Lancaster Cathedral has welcomed 27 coachloads of Scots who have crossed the border in a united desire to join in with all that has taken place in the ‘County of the Martyrs’ to celebrate the presence of St Therese’s relics. Yet there have also been an equal number of coaches from south of the border parked in and around the cathedral.

In Lancaster, the steady stream of people up the steep hill and along narrow roads obscured the fact that many had faced the transport problems of all rural dweller. Buses that are infrequent and irregular often add several hours to a journey, creating logistical problems where there are children, the sick or the elderly to consider. Trains are few and far between. Transport alone transformed the journey of many individuals into a true pilgrimage. Often, pilgrims would have liked to stay longer once they reached the cathedral, which celebrates its 150th anniversary on Sunday, but knowing that their bus might be only hourly or even two-hourly demanded prayer with an eye on the time.

As the relics move from Lancaster towards Newcastle, there is an abiding feeling of warmth, kindness and generous commitment between people of all faiths and none, of all ages, shapes, sizes and nationalities. There have been no ‘big’ people or celebrities. There have only been those who saw themselves as ‘ordinary folk’, the ones who are often unseen or ignored by the rest of the world, but who are the mainstay of any parish. Two night vigils, one for priests and Religious, the other for young people, ensured that, at no time, was the Cathedral without those who reverenced Therese but who gave the greater glory to God.

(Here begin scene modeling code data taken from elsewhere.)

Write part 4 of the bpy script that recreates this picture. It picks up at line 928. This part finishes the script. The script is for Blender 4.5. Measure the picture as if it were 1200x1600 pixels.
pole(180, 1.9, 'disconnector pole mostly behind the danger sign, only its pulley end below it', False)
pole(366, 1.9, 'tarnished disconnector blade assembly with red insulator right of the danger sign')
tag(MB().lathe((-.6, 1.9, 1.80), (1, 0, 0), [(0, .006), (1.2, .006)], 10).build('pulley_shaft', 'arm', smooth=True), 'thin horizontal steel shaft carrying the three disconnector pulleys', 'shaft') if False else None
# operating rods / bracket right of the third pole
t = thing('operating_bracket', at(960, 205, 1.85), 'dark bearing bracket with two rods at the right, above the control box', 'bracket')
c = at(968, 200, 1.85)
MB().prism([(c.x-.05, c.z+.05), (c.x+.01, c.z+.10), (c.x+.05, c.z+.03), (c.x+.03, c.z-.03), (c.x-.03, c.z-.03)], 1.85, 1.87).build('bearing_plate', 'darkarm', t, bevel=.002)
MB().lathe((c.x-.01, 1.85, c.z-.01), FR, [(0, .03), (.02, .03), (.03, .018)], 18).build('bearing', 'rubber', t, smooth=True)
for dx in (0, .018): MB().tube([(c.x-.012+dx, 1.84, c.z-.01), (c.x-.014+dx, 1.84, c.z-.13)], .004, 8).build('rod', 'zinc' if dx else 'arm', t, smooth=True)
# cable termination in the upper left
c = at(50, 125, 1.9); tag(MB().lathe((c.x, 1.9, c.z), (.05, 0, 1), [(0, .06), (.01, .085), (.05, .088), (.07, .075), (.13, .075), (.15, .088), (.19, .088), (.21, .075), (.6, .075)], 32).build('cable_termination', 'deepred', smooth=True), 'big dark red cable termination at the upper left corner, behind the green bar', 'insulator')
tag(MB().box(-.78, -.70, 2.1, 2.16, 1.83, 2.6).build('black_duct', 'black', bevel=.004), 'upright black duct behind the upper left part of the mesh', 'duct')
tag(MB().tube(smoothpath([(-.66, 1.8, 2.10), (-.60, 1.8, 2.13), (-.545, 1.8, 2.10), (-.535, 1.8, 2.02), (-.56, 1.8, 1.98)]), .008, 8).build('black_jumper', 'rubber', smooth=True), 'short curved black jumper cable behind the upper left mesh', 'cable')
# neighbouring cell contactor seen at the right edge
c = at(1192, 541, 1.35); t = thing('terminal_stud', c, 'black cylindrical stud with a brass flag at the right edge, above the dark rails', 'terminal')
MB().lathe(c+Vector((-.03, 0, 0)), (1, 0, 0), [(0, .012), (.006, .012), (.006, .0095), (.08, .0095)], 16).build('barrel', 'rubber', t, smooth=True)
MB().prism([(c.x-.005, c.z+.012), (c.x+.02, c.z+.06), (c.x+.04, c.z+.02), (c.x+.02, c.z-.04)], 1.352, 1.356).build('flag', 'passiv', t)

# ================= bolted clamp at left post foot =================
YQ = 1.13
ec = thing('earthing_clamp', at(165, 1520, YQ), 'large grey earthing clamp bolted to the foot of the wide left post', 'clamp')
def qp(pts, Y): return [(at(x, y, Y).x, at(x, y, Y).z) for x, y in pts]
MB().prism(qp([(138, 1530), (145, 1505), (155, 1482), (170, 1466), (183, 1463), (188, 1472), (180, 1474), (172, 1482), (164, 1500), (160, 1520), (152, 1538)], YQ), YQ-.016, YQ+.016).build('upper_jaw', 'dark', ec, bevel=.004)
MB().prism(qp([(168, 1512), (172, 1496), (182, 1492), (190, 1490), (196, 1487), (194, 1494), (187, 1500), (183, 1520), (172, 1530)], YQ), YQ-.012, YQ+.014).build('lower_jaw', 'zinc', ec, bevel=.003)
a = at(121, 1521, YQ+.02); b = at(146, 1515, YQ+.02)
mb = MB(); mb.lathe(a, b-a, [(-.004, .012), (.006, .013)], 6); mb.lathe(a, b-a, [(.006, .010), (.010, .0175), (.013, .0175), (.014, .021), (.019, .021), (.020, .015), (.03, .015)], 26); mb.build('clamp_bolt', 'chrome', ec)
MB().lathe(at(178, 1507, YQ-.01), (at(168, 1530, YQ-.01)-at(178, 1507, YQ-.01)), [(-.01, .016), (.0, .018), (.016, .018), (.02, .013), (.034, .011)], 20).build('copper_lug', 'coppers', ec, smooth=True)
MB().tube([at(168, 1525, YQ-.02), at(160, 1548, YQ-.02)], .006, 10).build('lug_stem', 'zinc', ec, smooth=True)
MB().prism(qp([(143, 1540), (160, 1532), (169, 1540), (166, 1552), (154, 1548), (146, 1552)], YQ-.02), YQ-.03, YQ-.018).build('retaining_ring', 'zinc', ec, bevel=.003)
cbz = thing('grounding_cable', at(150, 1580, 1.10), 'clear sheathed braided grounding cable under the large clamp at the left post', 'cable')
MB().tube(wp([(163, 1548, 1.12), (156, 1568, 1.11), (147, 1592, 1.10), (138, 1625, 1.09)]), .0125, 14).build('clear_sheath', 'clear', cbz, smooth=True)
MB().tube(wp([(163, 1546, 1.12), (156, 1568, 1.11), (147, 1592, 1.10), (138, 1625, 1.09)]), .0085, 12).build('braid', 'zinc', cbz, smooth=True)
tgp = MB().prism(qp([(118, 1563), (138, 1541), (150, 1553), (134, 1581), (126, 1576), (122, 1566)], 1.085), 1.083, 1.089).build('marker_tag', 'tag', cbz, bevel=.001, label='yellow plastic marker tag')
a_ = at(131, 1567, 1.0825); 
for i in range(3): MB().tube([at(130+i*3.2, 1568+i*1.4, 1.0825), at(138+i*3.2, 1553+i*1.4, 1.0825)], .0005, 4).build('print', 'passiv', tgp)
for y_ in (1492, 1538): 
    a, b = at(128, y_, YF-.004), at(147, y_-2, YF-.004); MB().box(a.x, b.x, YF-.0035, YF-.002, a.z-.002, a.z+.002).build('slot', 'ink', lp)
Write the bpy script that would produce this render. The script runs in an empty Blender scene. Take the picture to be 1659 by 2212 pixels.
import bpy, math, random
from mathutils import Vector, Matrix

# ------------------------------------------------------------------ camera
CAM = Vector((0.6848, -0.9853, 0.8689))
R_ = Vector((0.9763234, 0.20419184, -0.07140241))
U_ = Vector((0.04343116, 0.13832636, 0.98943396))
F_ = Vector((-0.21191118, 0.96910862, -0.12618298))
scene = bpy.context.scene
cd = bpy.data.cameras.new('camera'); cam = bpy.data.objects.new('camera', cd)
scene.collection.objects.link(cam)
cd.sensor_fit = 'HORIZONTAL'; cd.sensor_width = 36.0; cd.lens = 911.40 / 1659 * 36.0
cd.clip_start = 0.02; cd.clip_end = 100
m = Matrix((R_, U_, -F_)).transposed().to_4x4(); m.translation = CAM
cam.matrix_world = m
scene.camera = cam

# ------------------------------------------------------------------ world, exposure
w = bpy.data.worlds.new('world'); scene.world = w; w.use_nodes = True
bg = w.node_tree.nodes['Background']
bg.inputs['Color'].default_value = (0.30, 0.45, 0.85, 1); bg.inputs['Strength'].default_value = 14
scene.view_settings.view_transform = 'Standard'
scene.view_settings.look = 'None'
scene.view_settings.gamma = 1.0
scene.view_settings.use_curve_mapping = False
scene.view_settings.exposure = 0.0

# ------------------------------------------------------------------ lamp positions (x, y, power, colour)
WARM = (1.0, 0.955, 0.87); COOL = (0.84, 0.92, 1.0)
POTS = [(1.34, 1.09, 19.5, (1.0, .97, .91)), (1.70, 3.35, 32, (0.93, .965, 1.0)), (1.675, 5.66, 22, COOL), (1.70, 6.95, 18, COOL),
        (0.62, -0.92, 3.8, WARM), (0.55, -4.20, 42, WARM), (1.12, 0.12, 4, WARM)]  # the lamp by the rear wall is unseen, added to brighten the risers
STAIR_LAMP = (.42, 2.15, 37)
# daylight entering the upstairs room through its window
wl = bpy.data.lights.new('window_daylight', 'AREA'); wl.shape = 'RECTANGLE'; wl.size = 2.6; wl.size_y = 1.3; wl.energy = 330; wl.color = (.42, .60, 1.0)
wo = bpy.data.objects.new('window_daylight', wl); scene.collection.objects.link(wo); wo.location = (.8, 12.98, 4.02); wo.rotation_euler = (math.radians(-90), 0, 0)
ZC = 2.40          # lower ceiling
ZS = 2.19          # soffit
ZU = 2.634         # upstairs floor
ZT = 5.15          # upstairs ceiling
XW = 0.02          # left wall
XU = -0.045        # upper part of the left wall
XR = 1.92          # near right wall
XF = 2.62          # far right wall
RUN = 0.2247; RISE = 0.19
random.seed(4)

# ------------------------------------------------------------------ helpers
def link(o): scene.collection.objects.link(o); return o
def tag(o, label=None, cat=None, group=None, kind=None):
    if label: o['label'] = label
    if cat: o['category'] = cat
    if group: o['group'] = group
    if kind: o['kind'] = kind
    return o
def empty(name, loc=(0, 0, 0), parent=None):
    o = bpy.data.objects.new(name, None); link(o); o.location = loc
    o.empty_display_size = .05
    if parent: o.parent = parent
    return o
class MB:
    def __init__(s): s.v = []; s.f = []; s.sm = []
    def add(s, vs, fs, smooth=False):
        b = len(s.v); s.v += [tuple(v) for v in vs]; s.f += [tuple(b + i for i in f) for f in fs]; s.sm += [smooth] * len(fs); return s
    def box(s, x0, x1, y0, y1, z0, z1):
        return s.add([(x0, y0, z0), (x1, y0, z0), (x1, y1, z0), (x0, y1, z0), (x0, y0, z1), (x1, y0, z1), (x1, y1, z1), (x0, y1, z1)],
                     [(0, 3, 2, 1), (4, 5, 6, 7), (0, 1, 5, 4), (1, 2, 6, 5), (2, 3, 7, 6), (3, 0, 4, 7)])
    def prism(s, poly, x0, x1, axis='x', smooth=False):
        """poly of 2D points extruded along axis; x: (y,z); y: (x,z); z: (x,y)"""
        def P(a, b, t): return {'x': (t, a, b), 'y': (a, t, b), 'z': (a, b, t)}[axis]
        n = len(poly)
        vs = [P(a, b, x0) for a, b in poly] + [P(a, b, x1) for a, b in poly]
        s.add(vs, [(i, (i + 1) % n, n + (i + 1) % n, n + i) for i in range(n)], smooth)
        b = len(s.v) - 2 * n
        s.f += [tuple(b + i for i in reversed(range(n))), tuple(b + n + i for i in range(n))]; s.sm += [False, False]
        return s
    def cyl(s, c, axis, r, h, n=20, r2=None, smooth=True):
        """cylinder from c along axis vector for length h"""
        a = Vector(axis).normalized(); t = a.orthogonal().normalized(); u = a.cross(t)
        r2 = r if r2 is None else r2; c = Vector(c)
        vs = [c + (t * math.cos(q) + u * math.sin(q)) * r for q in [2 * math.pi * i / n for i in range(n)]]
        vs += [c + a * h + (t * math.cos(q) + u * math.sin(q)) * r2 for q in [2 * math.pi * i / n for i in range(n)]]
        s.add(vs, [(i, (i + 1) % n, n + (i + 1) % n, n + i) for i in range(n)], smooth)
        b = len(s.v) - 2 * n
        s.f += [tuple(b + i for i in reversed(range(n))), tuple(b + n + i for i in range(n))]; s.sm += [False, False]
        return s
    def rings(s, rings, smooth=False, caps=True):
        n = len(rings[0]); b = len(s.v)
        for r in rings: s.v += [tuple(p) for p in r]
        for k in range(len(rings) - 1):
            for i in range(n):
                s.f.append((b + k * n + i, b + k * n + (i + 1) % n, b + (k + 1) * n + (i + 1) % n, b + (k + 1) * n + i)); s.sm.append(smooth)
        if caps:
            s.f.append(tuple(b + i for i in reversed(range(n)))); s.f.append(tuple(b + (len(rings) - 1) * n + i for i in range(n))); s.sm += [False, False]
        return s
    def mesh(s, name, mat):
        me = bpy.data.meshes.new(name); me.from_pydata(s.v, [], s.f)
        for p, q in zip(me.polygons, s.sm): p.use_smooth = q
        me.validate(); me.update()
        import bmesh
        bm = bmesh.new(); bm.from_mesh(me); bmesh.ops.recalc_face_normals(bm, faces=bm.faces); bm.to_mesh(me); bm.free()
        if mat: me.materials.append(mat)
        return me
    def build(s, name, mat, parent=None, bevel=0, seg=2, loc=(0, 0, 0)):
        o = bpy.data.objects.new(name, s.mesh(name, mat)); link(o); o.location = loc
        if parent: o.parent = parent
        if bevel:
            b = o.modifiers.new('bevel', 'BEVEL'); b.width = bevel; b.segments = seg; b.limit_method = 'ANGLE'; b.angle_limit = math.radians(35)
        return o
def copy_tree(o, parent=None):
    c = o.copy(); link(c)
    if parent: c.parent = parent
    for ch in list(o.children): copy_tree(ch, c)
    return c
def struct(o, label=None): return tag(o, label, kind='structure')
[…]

At the same time, there is a sense that Therese has acted as a catalyst, allowing Catholics the opportunity to congregate, enjoy each other’s company, pray together and to ‘be Church’ in a unique way. There is a feeling of having had the opportunity to reclaim Catholic heritage, regardless of potential misunderstanding and criticism from outsiders … and to everybody’s surprise, the result has been amazingly positive and supportive from even the most unlikely media quarters. Believers and unbelievers will be left with a memory of a very special togetherness, a moment catalysed by the bones of a young Carmelite nun who died a century ago.

Lancaster looks back through two millennia of faith. As the casket draws away from the Cathedral, past Lancaster Gate, which created the six Lancaster Martyrs, heading towards Newcastle, there are only two words to sum up Therese’s visit to the city: ‘Thank God!’